* _What you have to do_: Extract everything from the first line through the line with "R = math.radians", both ends included, except for any pictures.

* _Listed records_:
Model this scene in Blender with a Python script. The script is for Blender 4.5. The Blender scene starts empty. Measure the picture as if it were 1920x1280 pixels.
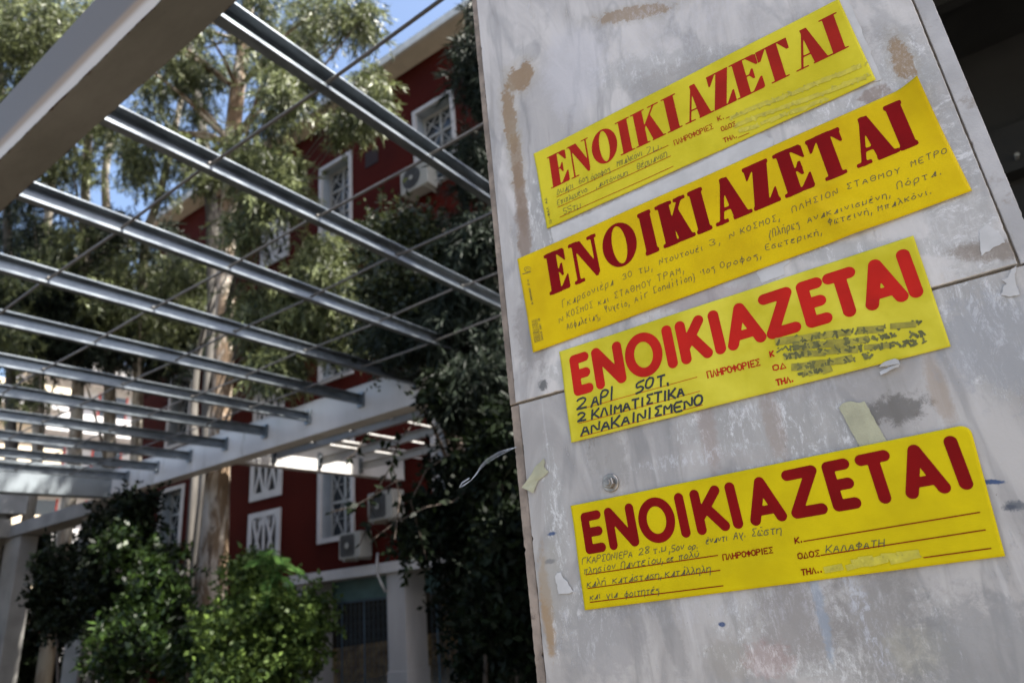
import bpy, math, random
import numpy as np
from mathutils import Matrix, Vector
from mathutils.geometry import tessellate_polygon
random.seed(4); RNG = np.random.default_rng(11)
sc = bpy.context.scene
R = math.radians

# ------------------------------------------------------------------ camera
# world: Z up, X = direction of the pergola rails, Y = direction of the main beams
H = 1.6; F = 1250.0
def cam_axes(az, pitch, roll):
    a, p, r = R(az), R(pitch), R(roll)
    fw = np.array([math.cos(a)*math.cos(p), math.sin(a)*math.cos(p), math.sin(p)])
    rt = np.array([math.sin(a), -math.cos(a), 0.0]); up = np.cross(rt, fw)
    return rt*math.cos(r)+up*math.sin(r), -rt*math.sin(r)+up*math.cos(r), fw
CR, CU, CF = cam_axes(33.3, 20.6, -5.6)
cd = bpy.data.cameras.new('camera'); cam = bpy.data.objects.new('camera', cd)
sc.collection.objects.link(cam); sc.camera = cam
cam.matrix_world = Matrix(((CR[0], CU[0], -CF[0], 0), (CR[1], CU[1], -CF[1], 0), (CR[2], CU[2], -CF[2], H), (0, 0, 0, 1)))
cd.sensor_width = 36; cd.lens = 36*F/1920; cd.clip_start = 0.05; cd.clip_end = 2000
cd.dof.use_dof = True; cd.dof.focus_distance = 0.90; cd.dof.aperture_fstop = 4.6; cd.dof.aperture_blades = 8

# ------------------------------------------------------------------ sky, sun, exposure
SUN = Vector((0.07, -0.56, 0.82)).normalized()
w = bpy.data.worlds.new('World'); sc.world = w; w.use_nodes = True
nt = w.node_tree; nt.nodes.clear()
o = nt.nodes.new('ShaderNodeOutputWorld'); b = nt.nodes.new('ShaderNodeBackground'); s = nt.nodes.new('ShaderNodeTexSky')
s.sky_type = 'NISHITA'; s.sun_disc = False
s.sun_elevation = math.asin(SUN.z); s.sun_rotation = math.atan2(SUN.x, SUN.y)
s.air_density = 1.0; s.dust_density = 3.0; s.ozone_density = 1.0
b.inputs['Strength'].default_value = 0.076
nt.links.new(s.outputs[0], b.inputs['Color']); nt.links.new(b.outputs[0], o.inputs['Surface'])
sl = bpy.data.lights.new('sun', 'SUN'); sl.energy = 4.9; sl.angle = R(0.55); sl.color = (1, 0.95, 0.87)
so = bpy.data.objects.new('sun', sl); sc.collection.objects.link(so)
so.rotation_euler = SUN.to_track_quat('Z', 'Y').to_euler(); so.location = (0, 0, 30)
sc.view_settings.view_transform = 'Standard'; sc.view_settings.look = 'None'
sc.view_settings.exposure = 2.28; sc.view_settings.gamma = 1; sc.view_settings.use_curve_mapping = False

# ------------------------------------------------------------------ helpers
def ray(px, py):
    d = CF*F + CR*(px-960) - CU*(py-640); return d/np.linalg.norm(d)
def onX(px, py, X): d = ray(px, py); return d*(X/d[0]) + np.array([0, 0, H])
def onY(px, py, Y): d = ray(px, py); return d*(Y/d[1]) + np.array([0, 0, H])
def onD(px, py, D): return ray(px, py)*D + np.array([0, 0, H])
ORG = {}
def link(o): sc.collection.objects.link(o); return o
def setp(o, label=None, cat=None, group=None, kind=None):
    if label: o['label'] = label
    if cat: o['category'] = cat
    if group: o['group'] = group
    if kind: o['kind'] = kind
    return o
def thing(name, label, cat, loc, group=None):
    o = bpy.data.objects.new(name, None); link(o); o.location = loc; o.empty_display_size = .1
    ORG[o.name] = np.array(loc, float); return setp(o, label, cat, group)
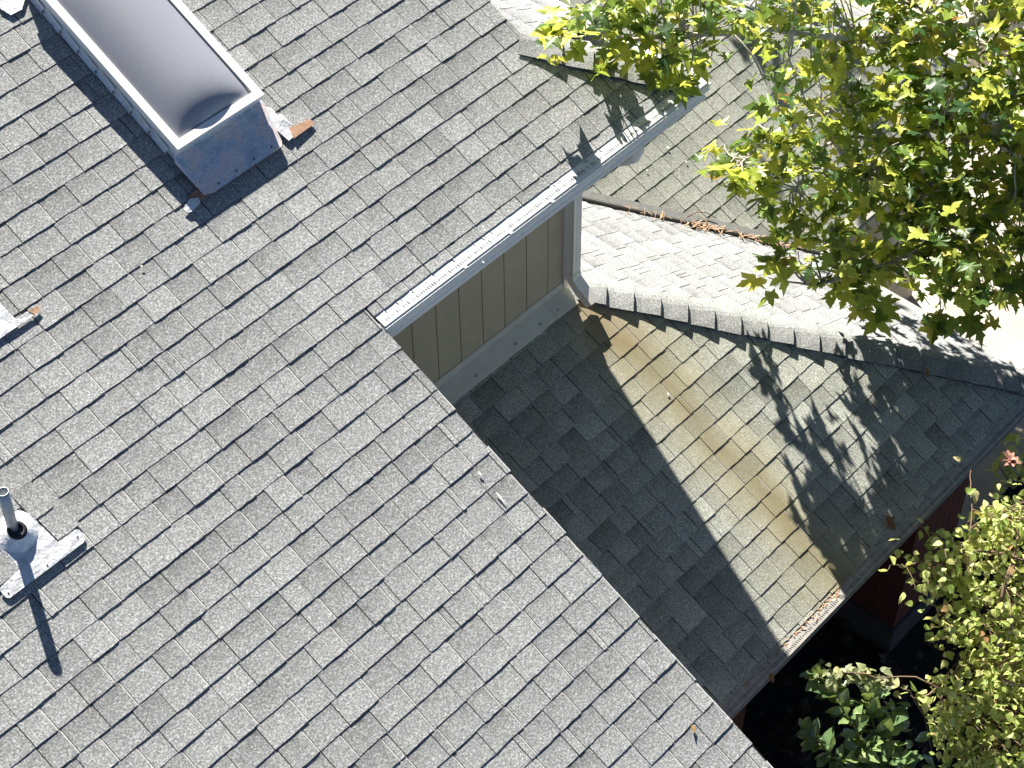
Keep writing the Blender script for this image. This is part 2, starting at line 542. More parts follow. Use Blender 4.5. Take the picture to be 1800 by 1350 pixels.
cA = []
k = -26
v_eave = -EAVE_A / CP
rr = random.Random(3)
while k <= 24:
    vb, vt = k * EXPO, (k - 1) * EXPO
    if vb <= v_eave:
        cA.append((vt, vb, lambda v: -3.7, RA))
    else:
        je = rr.uniform(-0.010, 0.007)
        cA.append((vt, vb, lambda v: -3.7, lambda v, je=je: 0.02 + je))
        if vt < v_eave:
            cA.append((vt, v_eave, lambda v: 0.022, lambda v: HIPA + v * CP))
    k += 1
slopeA = lay_shingles('main_roof_slope', FA, cA, MT['shA'], 11, limit=300, label='broad sunlit main slope of pale grey asphalt shingles')

# --- lower slope under the upper wall
cB = []
k = 1
while True:
    vb = 0.006 + k * EXPO
    vt = vb - EXPO
    cB.append((vt, min(vb, 2.607), lambda v: -0.35, lambda v: HIPB - YW + v * CP))
    if vb > 2.607: break
    k += 1
slopeB = lay_shingles('lower_roof_slope', FB, cB, MT['shB'], 12, limit=300, label='lower hipped slope, half in shade, with a tan water stain')

# --- bright slope past the hip
cC = []
v0 = (XR - 2.211) / CP
vE = (XC - 2.211) / CP
k = 0
while True:
    vt = v0 + k * EXPO
    vb = min(vt + EXPO, vE)
    cC.append((vt, vb, lambda v: HIPB - (2.211 + v * CP), lambda v: VAL - (2.211 + v * CP)))
    if vb >= vE: break
    k += 1
slopeC = lay_shingles('sunny_roof_slope', FC, cC, MT['shC'], 13, limit=300, label='glaring white sunlit slope between hip and valley')

# --- slope beyond the valley
cD = []
vD0, vD1 = (1.491 - 3.6) / CP, (1.491 - 0.277) / CP
k = 0
while True:
    vb = vD1 - k * EXPO
    vt = vb - EXPO
    cD.append((vt, vb, lambda v: max(VAL - (1.491 - v * CP) + 0.035, 2.1), lambda v: HIPD - (1.491 - v * CP)))
    if vt < vD0: break
    k += 1
slopeD = lay_shingles('far_roof_slope', FD, cD, MT['shD'], 14, limit=300, label='weathered grey slope beyond the valley, partly under the tree')

# --- small slope right of the upper hip
cE = []
vE0, vE1 = (RAKE - 0.12 - 2.84) / CP, (XE - 2.84) / CP
k = 0
while True:
    vb = vE1 - k * EXPO
    vt = vb - EXPO
    cE.append((vt, vb, lambda v: max(-v * CP, HIPA - RAKE), lambda v: 3.6))
    if vt < vE0: break
    k += 1
slopeE = lay_shingles('upper_end_slope', FE, cE, MT['shC'], 15, limit=120, label='narrow bright slope beside the upper hip')

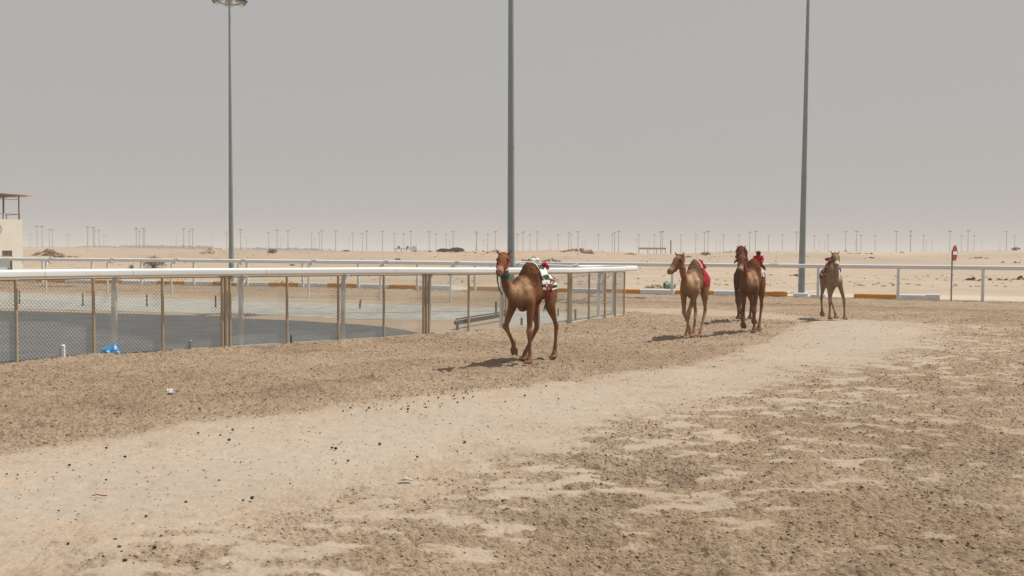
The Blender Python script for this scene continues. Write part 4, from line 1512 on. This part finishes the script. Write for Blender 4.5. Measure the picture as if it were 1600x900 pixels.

* _Reply_:
Model this scene in Blender with a Python script. The script is for Blender 4.5. The Blender scene starts empty. Measure the picture as if it were 1920x1280 pixels.
import bpy, math, random
import numpy as np
from mathutils import Matrix, Vector
from mathutils.geometry import tessellate_polygon
random.seed(4); RNG = np.random.default_rng(11)
sc = bpy.context.scene
R = math.radians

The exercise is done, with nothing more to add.